Letting the talent innovate
“Does the organization have a need to change instead of resorting to politics?” Brearley asked the audience.
He noted that mobile banking will be the future, and treated the audience to a real life scenario, where a bank without staff operates using mobile technology and 2 touch screens.
Brearley said that regulators are going to add to costs going forward—hinting at extra taxes and stricter governance and quality standards—which would lead to digital disruption.
“Costs are a big challenge going forward. Banks will have to go from service to self-service models, by including the whole ecosystem around it, and completely redress problems,” he said.
Kiyal noted that Sri Lanka, with its abundance of pre-smart phone style phones, should develop a text-based system which could be utilized by the population at the bottom of the income pyramid instead of just servicing smart phone apps.
Brearley said that it was innovation which led to Alibaba taking just 15 years to build an ecommerce platform and then placing the excess liquidity in a lending service, while Standard Chartered had taken 150 years through the traditional methods to reach the financial strength of Alibaba. He speculated that future entrants could even topple the current giants within one and a half years.
“So banks are going to have to grow as a network. They are going to have to grow as one entity,” he said.

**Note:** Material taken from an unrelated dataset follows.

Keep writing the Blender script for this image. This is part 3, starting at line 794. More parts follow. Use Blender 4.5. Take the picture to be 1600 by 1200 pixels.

Kiyal gave an example of strength in numbers for banks.
“Now, when a bank is hacked, they hide it. Why don’t they, instead of hiding it, inform the other banks, and try to find a solution together,” he noted.
However, banks are more worried about protecting their reputation, as customers place their money in accounts based on trust, which may be breached if the truth is revealed—60 billion hacking attempts took place in 2014, most of which targeted banks.
Meanwhile, Daruwala claimed that banks have ample room to innovate.
“There is so much data in banks. Why do they just print a black and white statement at the end of the month? Why don’t they, instead of pressing the print button, press the analyze button, and do some gamification? Show some pie charts. Give me prizes based on achievements? Deals? Anything,” he said.